--- Start of Given material ---

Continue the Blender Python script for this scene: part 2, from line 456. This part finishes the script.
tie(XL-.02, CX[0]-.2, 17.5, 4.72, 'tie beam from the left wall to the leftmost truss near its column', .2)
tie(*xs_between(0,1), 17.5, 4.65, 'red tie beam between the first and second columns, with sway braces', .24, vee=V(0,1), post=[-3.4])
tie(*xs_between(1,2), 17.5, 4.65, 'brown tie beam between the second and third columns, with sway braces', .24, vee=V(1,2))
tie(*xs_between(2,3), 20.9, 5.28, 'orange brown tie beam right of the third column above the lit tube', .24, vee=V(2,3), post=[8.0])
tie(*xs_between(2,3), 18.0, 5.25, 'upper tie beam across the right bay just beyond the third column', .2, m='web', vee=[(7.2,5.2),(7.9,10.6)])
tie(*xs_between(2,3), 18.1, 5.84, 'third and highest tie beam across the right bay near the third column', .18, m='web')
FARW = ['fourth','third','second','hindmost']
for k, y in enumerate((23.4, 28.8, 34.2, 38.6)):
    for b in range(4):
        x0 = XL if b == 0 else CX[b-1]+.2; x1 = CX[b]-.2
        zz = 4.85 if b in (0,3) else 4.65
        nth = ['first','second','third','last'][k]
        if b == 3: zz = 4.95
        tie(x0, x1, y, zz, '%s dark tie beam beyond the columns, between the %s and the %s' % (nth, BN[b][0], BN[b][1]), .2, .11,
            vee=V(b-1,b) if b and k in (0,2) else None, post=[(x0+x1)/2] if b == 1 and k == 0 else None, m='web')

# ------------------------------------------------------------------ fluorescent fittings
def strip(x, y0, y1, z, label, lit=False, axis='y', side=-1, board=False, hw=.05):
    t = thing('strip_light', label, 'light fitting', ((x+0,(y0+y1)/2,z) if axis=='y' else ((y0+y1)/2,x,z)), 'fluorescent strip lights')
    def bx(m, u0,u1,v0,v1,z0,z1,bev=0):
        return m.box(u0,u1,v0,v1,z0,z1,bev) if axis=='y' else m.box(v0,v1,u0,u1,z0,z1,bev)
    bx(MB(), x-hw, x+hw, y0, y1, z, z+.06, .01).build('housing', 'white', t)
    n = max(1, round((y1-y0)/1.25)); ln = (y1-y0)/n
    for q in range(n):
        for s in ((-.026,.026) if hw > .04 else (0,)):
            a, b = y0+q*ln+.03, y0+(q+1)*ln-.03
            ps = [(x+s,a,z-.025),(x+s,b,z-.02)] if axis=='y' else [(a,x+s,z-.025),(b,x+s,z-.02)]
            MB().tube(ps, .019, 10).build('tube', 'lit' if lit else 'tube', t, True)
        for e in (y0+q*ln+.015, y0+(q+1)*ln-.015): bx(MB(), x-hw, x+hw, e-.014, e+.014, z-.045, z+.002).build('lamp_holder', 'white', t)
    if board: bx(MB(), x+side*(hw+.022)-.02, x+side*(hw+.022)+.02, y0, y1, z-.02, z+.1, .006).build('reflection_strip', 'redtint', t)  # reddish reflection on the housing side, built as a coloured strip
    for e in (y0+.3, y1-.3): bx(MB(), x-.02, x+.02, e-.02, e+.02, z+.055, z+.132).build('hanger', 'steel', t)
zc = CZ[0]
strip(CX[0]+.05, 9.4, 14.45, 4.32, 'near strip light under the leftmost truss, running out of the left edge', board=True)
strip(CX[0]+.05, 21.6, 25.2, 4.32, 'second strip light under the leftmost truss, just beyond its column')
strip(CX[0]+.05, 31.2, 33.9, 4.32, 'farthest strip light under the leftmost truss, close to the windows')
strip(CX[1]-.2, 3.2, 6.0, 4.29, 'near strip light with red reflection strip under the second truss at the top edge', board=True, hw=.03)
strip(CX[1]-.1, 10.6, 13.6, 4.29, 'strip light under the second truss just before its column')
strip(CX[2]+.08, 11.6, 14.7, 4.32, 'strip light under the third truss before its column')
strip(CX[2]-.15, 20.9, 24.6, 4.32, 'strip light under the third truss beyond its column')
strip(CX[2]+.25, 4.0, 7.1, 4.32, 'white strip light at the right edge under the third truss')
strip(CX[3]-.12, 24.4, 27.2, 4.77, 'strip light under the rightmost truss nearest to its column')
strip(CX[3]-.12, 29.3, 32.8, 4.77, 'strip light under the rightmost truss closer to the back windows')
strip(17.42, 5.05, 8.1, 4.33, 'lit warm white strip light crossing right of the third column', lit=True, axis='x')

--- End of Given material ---

### Task requirements:
Output all of the data above without any alteration.

### Answer to the task:
Continue the Blender Python script for this scene: part 2, from line 456. This part finishes the script.
tie(XL-.02, CX[0]-.2, 17.5, 4.72, 'tie beam from the left wall to the leftmost truss near its column', .2)
tie(*xs_between(0,1), 17.5, 4.65, 'red tie beam between the first and second columns, with sway braces', .24, vee=V(0,1), post=[-3.4])
tie(*xs_between(1,2), 17.5, 4.65, 'brown tie beam between the second and third columns, with sway braces', .24, vee=V(1,2))
tie(*xs_between(2,3), 20.9, 5.28, 'orange brown tie beam right of the third column above the lit tube', .24, vee=V(2,3), post=[8.0])
tie(*xs_between(2,3), 18.0, 5.25, 'upper tie beam across the right bay just beyond the third column', .2, m='web', vee=[(7.2,5.2),(7.9,10.6)])
tie(*xs_between(2,3), 18.1, 5.84, 'third and highest tie beam across the right bay near the third column', .18, m='web')
FARW = ['fourth','third','second','hindmost']
for k, y in enumerate((23.4, 28.8, 34.2, 38.6)):
    for b in range(4):
        x0 = XL if b == 0 else CX[b-1]+.2; x1 = CX[b]-.2
        zz = 4.85 if b in (0,3) else 4.65
        nth = ['first','second','third','last'][k]
        if b == 3: zz = 4.95
        tie(x0, x1, y, zz, '%s dark tie beam beyond the columns, between the %s and the %s' % (nth, BN[b][0], BN[b][1]), .2, .11,
            vee=V(b-1,b) if b and k in (0,2) else None, post=[(x0+x1)/2] if b == 1 and k == 0 else None, m='web')

# ------------------------------------------------------------------ fluorescent fittings
def strip(x, y0, y1, z, label, lit=False, axis='y', side=-1, board=False, hw=.05):
    t = thing('strip_light', label, 'light fitting', ((x+0,(y0+y1)/2,z) if axis=='y' else ((y0+y1)/2,x,z)), 'fluorescent strip lights')
    def bx(m, u0,u1,v0,v1,z0,z1,bev=0):
        return m.box(u0,u1,v0,v1,z0,z1,bev) if axis=='y' else m.box(v0,v1,u0,u1,z0,z1,bev)
    bx(MB(), x-hw, x+hw, y0, y1, z, z+.06, .01).build('housing', 'white', t)
    n = max(1, round((y1-y0)/1.25)); ln = (y1-y0)/n
    for q in range(n):
        for s in ((-.026,.026) if hw > .04 else (0,)):
            a, b = y0+q*ln+.03, y0+(q+1)*ln-.03
            ps = [(x+s,a,z-.025),(x+s,b,z-.02)] if axis=='y' else [(a,x+s,z-.025),(b,x+s,z-.02)]
            MB().tube(ps, .019, 10).build('tube', 'lit' if lit else 'tube', t, True)
        for e in (y0+q*ln+.015, y0+(q+1)*ln-.015): bx(MB(), x-hw, x+hw, e-.014, e+.014, z-.045, z+.002).build('lamp_holder', 'white', t)
    if board: bx(MB(), x+side*(hw+.022)-.02, x+side*(hw+.022)+.02, y0, y1, z-.02, z+.1, .006).build('reflection_strip', 'redtint', t)  # reddish reflection on the housing side, built as a coloured strip
    for e in (y0+.3, y1-.3): bx(MB(), x-.02, x+.02, e-.02, e+.02, z+.055, z+.132).build('hanger', 'steel', t)
zc = CZ[0]
strip(CX[0]+.05, 9.4, 14.45, 4.32, 'near strip light under the leftmost truss, running out of the left edge', board=True)
strip(CX[0]+.05, 21.6, 25.2, 4.32, 'second strip light under the leftmost truss, just beyond its column')
strip(CX[0]+.05, 31.2, 33.9, 4.32, 'farthest strip light under the leftmost truss, close to the windows')
strip(CX[1]-.2, 3.2, 6.0, 4.29, 'near strip light with red reflection strip under the second truss at the top edge', board=True, hw=.03)
strip(CX[1]-.1, 10.6, 13.6, 4.29, 'strip light under the second truss just before its column')
strip(CX[2]+.08, 11.6, 14.7, 4.32, 'strip light under the third truss before its column')
strip(CX[2]-.15, 20.9, 24.6, 4.32, 'strip light under the third truss beyond its column')
strip(CX[2]+.25, 4.0, 7.1, 4.32, 'white strip light at the right edge under the third truss')
strip(CX[3]-.12, 24.4, 27.2, 4.77, 'strip light under the rightmost truss nearest to its column')
strip(CX[3]-.12, 29.3, 32.8, 4.77, 'strip light under the rightmost truss closer to the back windows')
strip(17.42, 5.05, 8.1, 4.33, 'lit warm white strip light crossing right of the third column', lit=True, axis='x')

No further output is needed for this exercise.